Apollo Tyres: Financial Snapshot (Consolidated)

Q2FY24 above estimates; margin expansion QoQ across operations

Consolidated revenue grew 5% YoY (volume-led) to Rs62.8 bn (in-line); revenue growth on YoY basis was led by APMEA (largely India; up 5%). Consolidated EBITDA grew 63% YoY to Rs11.6 bn (~9% above estimates) and EBITDA margin expanded by 163bps QoQ to 18.5% (Emkay: 16.6%). This was on the back of gross-margin expansion of ~70bps and lower ‘other expenses’ (down by ~100bps QoQ) amid better mix and cost controls. On sequential basis, EBIT margin in APMEA expanded by 143bps to 15%, with similar margin expansion (of 150bps QoQ) in Europe, to 5.3%. Overall, adjusted PAT stood at Rs4.9 bn, above estimates on higher-than-expected EBITDA (Emkay: Rs3.9bn)

Earnings call KTAs

1) India replacement demand expected to pick up in H2 vs.
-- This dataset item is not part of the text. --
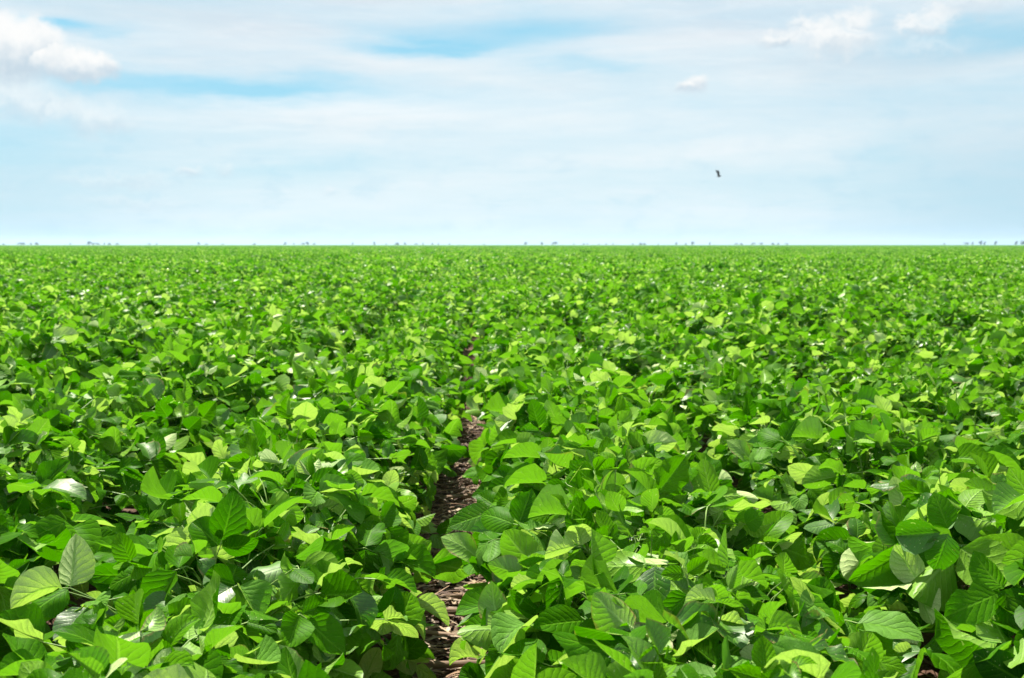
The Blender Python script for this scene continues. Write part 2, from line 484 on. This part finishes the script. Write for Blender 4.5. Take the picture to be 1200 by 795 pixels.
# ------------------------------------------------------------------ ground
def axis(a, b, step, far):
    c = list(np.arange(a, b, step)); s = step; x = b
    while x < far: c.append(x); s *= 1.25; x += s
    c.append(far); s = step; x = a-step; lo = []
    while x > -far: lo.append(x); s *= 1.25; x -= s
    lo.append(-far)
    return np.array(lo[::-1] + c)
X, Y = np.meshgrid(axis(-2.4, 2.4, .035, 4300), axis(.6, 9, .045, 4300), indexing='ij')
near = (np.abs(X) < 3) & (Y < 10) & (Y > 0)
Zg = np.where(near, rng.normal(0, .006, X.shape), 0) + .012*np.cos((X-FUR)/ROWS*2*math.pi + math.pi)*(np.abs(X) < 3)*(Y > 0)*(Y < 10)
mb = MB(); mb.grid(np.stack([X, Y, Zg-.012], -1), X*0, Y*0, (.5, .5, .5))
g = link(bpy.data.objects.new('ground', mb.mesh('ground', [SOIL]))); g['kind'] = 'structure'

# crop residue on the soil: chips, straw and husks nobody could count
mb = MB()
pal = [(.46, .33, .20), (.30, .19, .11), (.58, .46, .31), (.13, .07, .045), (.20, .12, .07), (.70, .60, .46), (.36, .25, .15)]
def shred(x, y, z, L, W, a, curl, tint, tilt):
    u = np.linspace(0, 1, 5); v = np.linspace(-1, 1, 3)
    U, V = np.meshgrid(u, v, indexing='ij')
    xx = (U-.5)*L; yy = V*W*(1-.5*np.abs(U-.5)); zz = curl*L*(1-(2*U-1)**2)*.5 + np.abs(V)*W*.5 + (U-.5)*L*tilt
    P = np.stack([x + xx*math.cos(a) - yy*math.sin(a), y + xx*math.sin(a) + yy*math.cos(a), z + zz], -1)
    mb.grid(P, U, V*np.ones_like(U), tint)
for fi, num in ((0, 7500), (1, 2600), (-1, 2600), (2, 900), (-2, 900)):
    for k in range(num):
        y = .8 + rng.random()**1.6*9
        x = FUR + fi*ROWS + rng.normal(0, .11)
        if rng.random() < .35: L = rng.uniform(.06, .18); W = rng.uniform(.002, .005)
        else: L = rng.uniform(.012, .05); W = rng.uniform(.003, .010)
        a = rng.normal(0, .5) if rng.random() < .55 else rng.uniform(0, 3.14)
        c = np.array(pal[int(rng.integers(len(pal)))])*rng.uniform(.3, 1.)*[1, .93, .85]
        shred(x, y, rng.uniform(-.004, .022), L, W, a, rng.normal(.05, .15), c, rng.normal(0, .12))
rs = link(bpy.data.objects.new('crop_residue', mb.mesh('crop_residue', [RESID])))
tag(rs, 'dry brown and straw-coloured plant litter covering the soil of the furrows', 'plant litter', kind='stuff')

# thick dead stalks lying across the furrow
def stalk(y, dx, L, rad, a, label, split=False):
    m = MB(); n = 15; tt = np.linspace(-.5, .5, n)
    bend = rng.uniform(-.05, .05)
    P = np.stack([np.zeros(n), tt*L, bend*L*(1-4*tt*tt)*.3], 1)
    rr = rad*(1 + .22*np.exp(-((tt*L % .09)-.045)**2/.00006)); rr[0] *= .55; rr[-1] *= .55
    P2 = P.copy()
    m.tube(P2, rr, sides=9)
    o = link(bpy.data.objects.new('dead_stalk', m.mesh('dead_stalk', [STALK])))
    o.location = (FUR + dx, y, rad*.9 + .012); o.rotation_euler = (rng.normal(0, .03), rng.uniform(0, 3), a - math.pi/2)
    tag(o, label, 'dead stalk', 'dead stalks lying across the bare furrow')
stalk(2.72, .0, .30, .011, .05, 'thick brown dead stalk across the furrow, nearest to the bottom edge')
stalk(2.93, .02, .26, .008, -.35, 'thin slanting dead stalk in the furrow, second from the bottom edge')
stalk(3.14, -.01, .34, .012, .02, 'thick pale dead stalk across the furrow, third from the bottom edge')
stalk(3.28, .01, .30, .009, .08, 'brown dead stalk across the furrow, just behind the thick pale one')
stalk(3.55, .0, .36, .010, -.02, 'straw-coloured dead stalk across the furrow, fifth from the bottom edge')
stalk(3.78, .03, .24, .008, .45, 'short tilted dead stalk in the furrow, sixth from the bottom edge')
stalk(4.6, -.02, .26, .010, .15, 'dead stalk across the middle of the furrow where it narrows')
stalk(5.6, .0, .25, .011, -.2, 'farthest dead stalk visible in the bare furrow')

# ------------------------------------------------------------------ skyline trees
def tree_mesh(seed, h, w, base):
    r = np.random.default_rng(seed)
    tr = MB(); cr = MB()
    z = np.linspace(0, 1, 6)
    tr.tube(np.stack([.25*np.sin(z*3+seed), .2*np.cos(z*2+seed), z*h*.72], 1), np.linspace(.032*h, .012*h, 6), sides=7)
    for k in range(4):
        a = k*1.57 + r.uniform(0, 1); s = np.array([0, 0, h*r.uniform(.3, .45)])
        e = np.array([math.cos(a)*w*.3, math.sin(a)*w*.3, h*r.uniform(.6, .8)])
        t_ = np.linspace(0, 1, 4)[:, None]
        tr.tube(s*(1-t_) + e*t_ + np.sin(t_*3.14)*[0, 0, .1*h], np.linspace(.014*h, .006*h, 4))
    cl = []
    for k in range(11):
        a = r.uniform(0, 6.28); q = math.sqrt(r.random())*.36*w
        cl.append((math.cos(a)*q, math.sin(a)*q, h*(base + (1-base)*r.uniform(.2, .85)), r.uniform(.14, .24)*w, r.uniform(.08, .15)*h))
    for k in range(420):
        c = cl[int(r.integers(len(cl)))]
        d = unit(r.normal(0, 1, 3))*r.uniform(.6, 1.05)
        p = np.array([c[0]+d[0]*c[3], c[1]+d[1]*c[3], c[2]+d[2]*c[4]])
        s_ = r.uniform(.05, .10)*h
        a = unit(r.normal(0, 1, 3)); b_ = unit(np.cross(a, r.normal(0, 1, 3)))
        P = np.array([[p-a*s_, p+b_*s_*.5], [p-b_*s_*.5, p+a*s_]])
        cr.grid(P, np.zeros((2, 2)), np.zeros((2, 2)), (.5, .5, .5))
    return tr.mesh('trunk', [BARK]), cr.mesh('crown', [CROWN])
TV = [tree_mesh(7, 1, .9, .18), tree_mesh(8, 1, 1.3, .15), tree_mesh(9, 1, .6, .12), tree_mesh(10, 1, 1.8, .15)]
# px, height in px, width variant, distance, label
T_ = 'on the flat horizon'
trees = [
 (6, 2.2, 1, 2600, 'faint small tree %s at the extreme left edge' % T_),
 (25, 3.0, 3, 2300, 'broad hazy tree %s near the left edge, left of a darker one' % T_),
 (29, 3.6, 1, 2200, 'dark bluish tree %s touching a broad hazy one at left' % T_),
 (38, 2.6, 0, 2500, 'tiny tree %s between two darker trees at left' % T_),
 (45, 4.0, 1, 2100, 'dark round tree %s, rightmost of the group near the left edge' % T_),
 (84, 2.6, 2, 2700, 'lone faint slim tree %s left of the tall dark one' % T_),
 (106, 5.0, 0, 1900, 'tall dark tree %s at the left end of a low hedge-like line' % T_),
 (111, 3.0, 3, 2100, 'low wide tree %s just right of the tall dark one at left' % T_),
 (116, 2.6, 3, 2200, 'second low wide tree %s right of the tall dark one at left' % T_),
 (124, 3.0, 2, 2400, 'slim tree %s just past the low wide pair at left' % T_),
 (130, 3.2, 1, 2400, 'small rounded tree %s, second after the low wide pair at left' % T_),
 (139, 2.4, 3, 2500, 'faint flat tree %s ending the left-hand group' % T_),
 (176, 2.2, 3, 2800, 'very faint flat tree %s, left one of a faint pair' % T_),
 (185, 2.2, 0, 2800, 'very faint tree %s, right one of a faint pair' % T_),
 (234, 3.8, 0, 2200, 'lone dark tree %s about a fifth of the way from the left' % T_),
 (243, 2.0, 3, 2900, 'barely visible flat tree %s just right of a lone dark one' % T_),
 (262, 1.8, 3, 2900, 'barely visible tree %s halfway between two dark lone ones' % T_),
 (299, 3.0, 1, 2400, 'small hazy tree %s a quarter of the way from the left' % T_),
 (335, 4.0, 0, 2200, 'grey-blue tree %s, leftmost of the five left of centre' % T_),
 (345, 3.0, 2, 2400, 'slim small tree %s, second of the five left of centre' % T_),
 (356, 3.0, 3, 2300, 'low wide tree %s against the left side of a taller one' % T_),
 (361, 4.6, 0, 2000, 'taller dark tree %s, fourth of the five left of centre' % T_),
 (369, 3.0, 0, 2300, 'small tree %s, rightmost of the five left of centre' % T_),
 (414, 3.4, 2, 2300, 'lone slim tree %s a third of the way from the left' % T_),
 (439, 4.6, 2, 2000, 'tall narrow tree %s standing by itself left of the furrow' % T_),
 (453, 2.2, 0, 2800, 'faint tiny tree %s right of the tall narrow lone one' % T_),
 (466, 4.6, 1, 1900, 'darkest tree %s left of the furrow line' % T_),
 (475, 3.8, 0, 2200, 'grey tree %s right next to the darkest one left of the furrow' % T_),
 (488, 2.6, 3, 2500, 'low flat tree %s, first of five small ones left of the furrow' % T_),
 (496, 3.4, 2, 2300, 'slim tree %s, second of five small ones left of the furrow' % T_),
 (507, 3.2, 0, 2400, 'rounded tree %s, third of five small ones left of the furrow' % T_),
 (514, 3.2, 2, 2400, 'narrow tree %s, fourth of five small ones left of the furrow' % T_),
 (527, 2.6, 0, 2600, 'faint tree %s, last of five small ones left of the furrow' % T_),
 (567, 2.2, 2, 2800, 'faint slim tree %s directly above the furrow line' % T_),
 (616, 4.6, 0, 1900, 'blue-green tree %s just right of centre, leftmost of the clear three' % T_),
 (635, 4.4, 0, 1900, 'dark tree %s right of centre, middle of the clear three' % T_),
 (650, 4.8, 3, 1850, 'wide blue-green clump-like tree %s, rightmost of the clear three' % T_),
 (672, 2.4, 2, 2700, 'faint slim tree %s right of the wide blue-green one' % T_),
 (684, 2.6, 0, 2600, 'left tree of the small faint pair %s right of centre' % T_),
 (688, 2.6, 2, 2600, 'right tree of the small faint pair %s right of centre' % T_),
 (702, 2.2, 2, 2800, 'faint tree %s, first of three sparse ones right of centre' % T_),
 (710, 2.4, 0, 2700, 'faint tree %s, second of three sparse ones right of centre' % T_),
 (718, 3.0, 2, 2500, 'clearer slim tree %s, last of three sparse ones right of centre' % T_),
 (741, 2.6, 0, 2500, 'small tree %s just left of a low wide dark pair' % T_),
 (750, 3.8, 1, 2100, 'left one of the low wide dark pair %s below the small cloud' % T_),
 (755, 3.6, 1, 2150, 'right one of the low wide dark pair %s below the small cloud' % T_),
 (771, 2.4, 2, 2700, 'faint slim tree %s between the dark pair and the next clear one' % T_),
 (792, 3.8, 0, 2200, 'clear small tree %s left of the tallest tree below the bird' % T_),
 (803, 3.0, 0, 2400, 'small tree %s just left of the tall dark one' % T_),
 (811, 5.2, 0, 1850, 'tall dark tree %s left below the flying bird' % T_),
 (831, 4.0, 2, 2200, 'slim tree %s almost straight below the flying bird' % T_),
 (862, 2.8, 3, 2400, 'low flat tree %s, first of the row right below the bird' % T_),
 (868, 3.2, 1, 2300, 'rounded tree %s, second of the row right below the bird' % T_),
 (882, 3.2, 3, 2300, 'wide low tree %s, third of the row right below the bird' % T_),
 (891, 3.2, 3, 2300, 'wide low tree %s, fourth of the row right below the bird' % T_),
 (905, 3.6, 1, 2200, 'darker tree %s, fifth of the row right below the bird' % T_),
 (911, 3.0, 0, 2300, 'small tree %s, sixth of the row right below the bird' % T_),
 (921, 2.6, 3, 2500, 'faint tree %s, last of the row right below the bird' % T_),
 (1105, 2.2, 0, 2800, 'faint tree %s, leftmost of the right-hand group' % T_),
 (1131, 3.4, 3, 2100, 'low wide grey tree %s in the right-hand group' % T_),
 (1138, 3.8, 2, 2200, 'slim tree %s right of the low wide grey one at right' % T_),
 (1147.5, 5.4, 0, 1850, 'dark taller tree %s, left of a touching pair at right' % T_),
 (1152, 4.2, 2, 2000, 'slimmer blue-green tree %s, right of a touching pair at right' % T_),
 (1165, 4.6, 2, 2000, 'narrow dark tree %s standing alone near the right edge' % T_),
 (1189, 4.6, 2, 1950, 'small dark tree %s left of the big right-edge one' % T_),
 (1199, 6.8, 1, 1700, 'largest deep blue tree %s cut by the right edge' % T_),
]
tproto = {}
for px, hp, kv, D, lab in trees:
    D *= .62
    a = ray_az(px); sx, sy = math.sin(a)*D, math.cos(a)*D
    h = (hp*.85 + .7)*D/1400/math.cos(a-YAW)
    if kv not in tproto:
        root = link(bpy.data.objects.new('distant_tree', None))
        link(bpy.data.objects.new('trunk', TV[kv][0]), root); link(bpy.data.objects.new('crown', TV[kv][1]), root)
        tproto[kv] = root; kids = 0
    else:
        src = tproto[kv]; root = src.copy(); link(root)
        for ch in src.children:
            cc = ch.copy(); link(cc); cc.parent = root
    root.location = (sx, sy, -.05); root.scale = (h, h, h); root.rotation_euler = (0, 0, rng.uniform(0, 6.28))
    tag(root, lab, 'tree', 'trees along the horizon')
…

H1, driven by both – CVs and PVs, with double-digit YoY replacement volume growth seen to endure; while exports fell 40% YoY in Q2, they picked up ~7% QoQ. 2) Europe demand slump has bottomed, with sequential improvement expected from current levels; PCR inventory is at normal levels, with Agri inventory slightly elevated. 3) Capacity utilization for trucks/PCR stands at 75/80%, with overall utilization at ~73% due to capacity enhancement from debottlenecking; Company expects current capacities to be sufficient for catering to medium-term growth, and would stay in capex-light mode for a couple of years. 4) RM costs can increase ~2-3% QoQ in Q3; APTY would attempt to offset the rise via better product mix, cost optimization and price hikes, if needed; crude oil prices ranging at USD80-85/bbl represent comfortable levels. 5) Pricing environment for the industry is largely stable; Company recently undertook a slight price cut in the truck bias segment, in response to competition, though pricing action would differ for each segment, as also the relative competitiveness within. 6) PCR industry’s product mix is evolving; 14-inch tyres form over 30% of the market now vs. similar contribution from 12-inch tyres ~15 years ago; APTY is the leader in SUV tyres. 7) APTY will continue investing in R&D (up to 3% of sales) and brand-building activities. 8) APTY maintains its strong RoCE focus (H1 annualized RoCE at ~16% vs. 12-15% target); may revise the target RoCE range later.